Musically, Richardson says, The Jack of Hearts Club is a mix of classic and modern Broadway. “I’m 36, but I’m definitely 90 years old in terms of what I like to listen to,” he says. One song, which Richardson wrote in the year since the first act was performed, is a tongue-in-cheek number called “Friends of Dorothy,” referring both to The Wizard of Oz character and to the owner of the bar in the show. “I feel really proud of that song,” Richardson says.
While the musical reading is free, reservations are requested. See provincetowntheater.org for information. —Paul Sullivan
Jake Blount Goes Back to the Future
Jake Blount, who is currently attending graduate school in ethnomusicology at Brown University, has a wealth of knowledge about the history of Black and indigenous string music. The traditions serve as the basis for Blount’s own music, which he describes as interpretations of folk archives and collections. Despite his focus on songs of the past, Blount also dwells in the realm of Afrofuturism: a movement in literature, art, and music that combines history and science fiction to create a new world of Black liberation and imagination.
Blount will kick off the 2024 Payomet Road Show season with a concert at Wellfleet Preservation Hall on Saturday, March 16 at 7 p.m.
Blount’s latest release, The New Faith, from 2022, is an Afrofuturist concept album. It imagines a dystopian future where Black refugees perform a religious ceremony after the world’s collapse because of catastrophic climate change. The songs balance the line between past and future: traditional American string band instrumentation accompanies lyrics about current issues. Despite the album’s dark theme, the sounds of spiritual music evoke a sense of acceptance, community, and hope.
At Wellfleet Preservation Hall, Blount will perform solo, playing fiddle and banjo and using pedals and backing tracks while weaving in storytelling and explanations of the historical background of his music. As well as songs from New Faith, Blount will play songs from his 2020 album Spider Tales and some “surprise songs” not included on either album.
Tickets are $20 to $25 at tickets.payomet.org. —Eve Samaha
Mark Faherty Wants You to Listen to the Birds
Every spring morning, the woods, fields, and marshes of the Outer Cape erupt in birdsong.
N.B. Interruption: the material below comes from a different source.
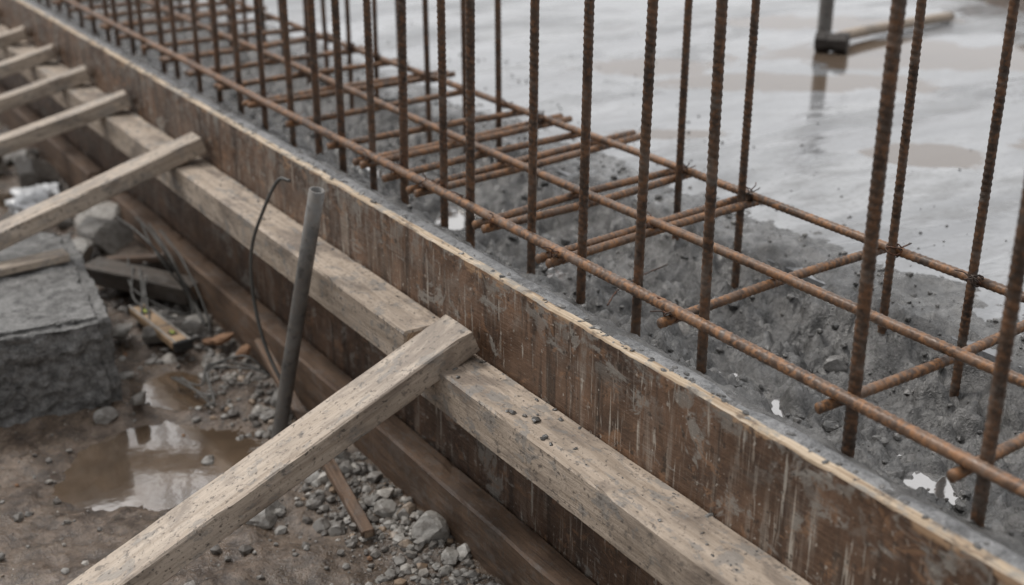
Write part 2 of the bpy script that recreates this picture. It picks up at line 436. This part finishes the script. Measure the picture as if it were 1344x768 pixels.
# ------------------------------------------------------------ formwork
FW=empty('timber_formwork',(1.083,2,0))
def fw(o):
    o.parent=FW; o.matrix_parent_inverse=Matrix.Translation((-1.083,-2,0)); return o
TOP=.57
edges=[-1.3,.62,2.62,5.05,7.5,9.95,12.4,14]
for i,(a,b) in enumerate(zip(edges[:-1],edges[1:])):
    ys=rng(a+.0015,b-.0015,.012)+[b-.0015]; V=[];F=[];MI=[]
    dz=random.uniform(-.003,.003); dx=random.uniform(-.0015,.0015)
    for y in ys:
        e=.0022*noise.noise(Vector((y*14,i,2)))+.0018*noise.noise(Vector((y*60,i,5)))
        chip=-.018*max(0,noise.noise(Vector((y*9,i,12)))-.30)-.010*max(0,noise.noise(Vector((y*40,i,22)))-.25)
        x0=1.073+dx; x1=1.092+dx; zt=TOP+dz+e
        V+=[(x0,y,.0),(x0,y,zt-.035),(x0+max(0,-chip)*.5,y,zt-.003+chip),(x0+.003,y,zt+chip*.6),(x1-.003,y,zt),(x1,y,zt-.003),(x1,y,.0)]
    for k in range(len(ys)-1):
        for j in range(6):
            F.append((k*7+j,k*7+j+1,(k+1)*7+j+1,(k+1)*7+j)); MI.append(1 if j in(2,3,4) else 0)
    F.append(tuple(range(7))); MI.append(1); o_=(len(ys)-1)*7; F.append(tuple(o_+j for j in range(7))[::-1]); MI.append(1)
    F=[tuple(reversed(f)) for f in F]
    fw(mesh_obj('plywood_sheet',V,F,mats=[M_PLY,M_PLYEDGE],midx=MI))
fw(beam('waler',(1.0225,-1.2,.357),(1.0225,1.86,.357),.096,.082,M_WALER,bev=.004,rough=.0016))
fw(beam('waler',(1.0235,1.868,.383),(1.0235,5.0,.383),.094,.080,M_WALER,bev=.004,rough=.0016))
fw(beam('waler',(1.0225,5.01,.38),(1.0225,13.9,.38),.096,.08,M_WALER,bev=.004,step=.08))
fw(beam('sole_timber',(1.040,-1.2,.06),(1.040,4.2,.06),.060,.125,M_OLD,bev=.005,rough=.002))
fw(beam('sole_timber',(1.038,4.22,.062),(1.038,13.8,.062),.062,.125,M_OLD,bev=.005,step=.08))
L=[]
for i in range(240):
    y=.7+rs.rand()*3.4; s=.0008+.0035*rs.rand()**3
    zt=.398 if y<1.86 else .423
    L.append(rock_data((1.066-.08*rs.rand()**1.6,y,zt+s*.15),(s*rs.uniform(1,2),s,s*.4),2,4,rs))
for i in range(300):
    y=.7+rs.rand()*3.6; s=.0012+.005*rs.rand()**2.5
    L.append(rock_data((rs.uniform(1.077,1.10),y,.5705+s*.1),(s,s*rs.uniform(1,2),s*.45),1,3,rs))
for i in range(11):
    y=rs.normal(1.53,.09); s=.0025+.007*rs.rand()**1.5
    L.append(rock_data((rs.uniform(.99,1.062),y,.399),(s*rs.uniform(1,1.6),s,s*.6),2,6,rs,.6))
fw(rocks('mortar_lumps',L,M_CRUMB))

# ------------------------------------------------------------ braces
def brace(top,foot,w=.082,h=.045,**k):
    return beam('timber_brace',foot,top,w,h,M_PALE,bev=.003,rough=.0016,**k)
brace((1.052,1.778,.440),(.0,1.762,.000),w=.092,h=.050)
brace((1.06,3.17,.475),(.36,3.185,.255),w=.078)
brace((1.06,3.81,.465),(-.55,4.10,.0),w=.07)
brace((1.06,4.25,.465),(-.50,4.62,.0),w=.07)
brace((1.06,4.68,.465),(-.45,5.10,.0),w=.07)
brace((1.06,5.12,.465),(-.45,5.55,.0),w=.07)
brace((1.06,5.65,.465),(-.45,6.05,.0),w=.07)
brace((1.06,6.3,.465),(-.45,6.6,.0),w=.07)
brace((1.06,7.0,.465),(-.45,7.3,.0),w=.07)
# ------------------------------------------------------------ rebar cage
CG=empty('rebar_cage',(1.45,2,.5))
def cg(o):
    o.parent=CG; o.matrix_parent_inverse=Matrix.Translation((-1.45,-2,-.5)); return o
ZB=1.37-.775
rowA=[.58,.796,1.012,1.322,1.492,1.652,1.808,2.03,2.13,2.31,2.46]
y=2.62
while y<13: rowA.append(y); y+=random.uniform(.14,.19)
rowB=[1.0,1.19,1.363,1.746,1.945,2.49,2.66]
y=2.84
while y<13: rowB.append(y); y+=random.uniform(.16,.21)
parts=[]
for row,xc,zb in ((rowA,1.222,.44),(rowB,1.695,.30)):
    for y in row:
        near=y<3.3
        lean=random.uniform(-.014,.014); lx=random.uniform(-.012,.014)
        x=xc+random.uniform(-.006,.006); r=random.choice([.0082,.0088,.0094])
        if xc>1.5: r=.0080
        top=1.62+random.uniform(-.06,.08)
        bow=random.uniform(-.004,.004)
        pts=[(x,y,zb),(x+lx*.5+bow,y+lean*.5,(zb+top)/2),(x+lx,y+lean,top)]
        pts=spline(pts,6)
        if near: parts.append(tube_data(pts,r,10,.0028,.0115,.0011,ph=random.random()*6))
        else: parts.append(tube_data(pts,r,7,.03))
V,F=join(parts); cg(mesh_obj('vertical_bars',V,F,M_RB,True))
parts=[]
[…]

Mark Faherty, science coordinator at Mass Audubon’s Wellfleet Bay Wildlife Sanctuary, wants to help you understand — and appreciate — those songs with a free workshop at the Truro Public Library (7 Standish Way) on Thursday, March 21 at 6 p.m.
Birdsong, Faherty says, is inherently calming: “It is evocative of natural places, calmness, and peace.” The aim of this workshop, he says, is to help attendees appreciate birdsong on another level by associating these sounds with the birds themselves.
The sounds can reveal a lot. Birds often make distinctive sounds when they are scared or angry or when they are communicating with flock members or trying to mate. Learning birdsongs also helps us feel even more connected to the environment around us, Faherty says, as the sonic landscape becomes as familiar and decodable as the physical one.
The “song” in birdsong can also be taken literally. Birds like the North American hermit thrush, whose song is one of Faherty’s favorites, and the South American musician wren can be analyzed like human music. Bird sounds can provoke powerful memories, too — the song of the pacific wren always reminds Faherty of his time in the Pacific Northwest, where he says the little bird’s song “echoes through those gorgeous cathedral forests.”
Although learning these sounds might seem intimidating, Faherty says it’s possible “in the same way that you can recognize your favorite songs.” Tools like the song-identifying app Merlin and repositories of birdsongs online also make the process easier. Faherty hopes that his workshop will help give people the tools they need to understand birdsong better.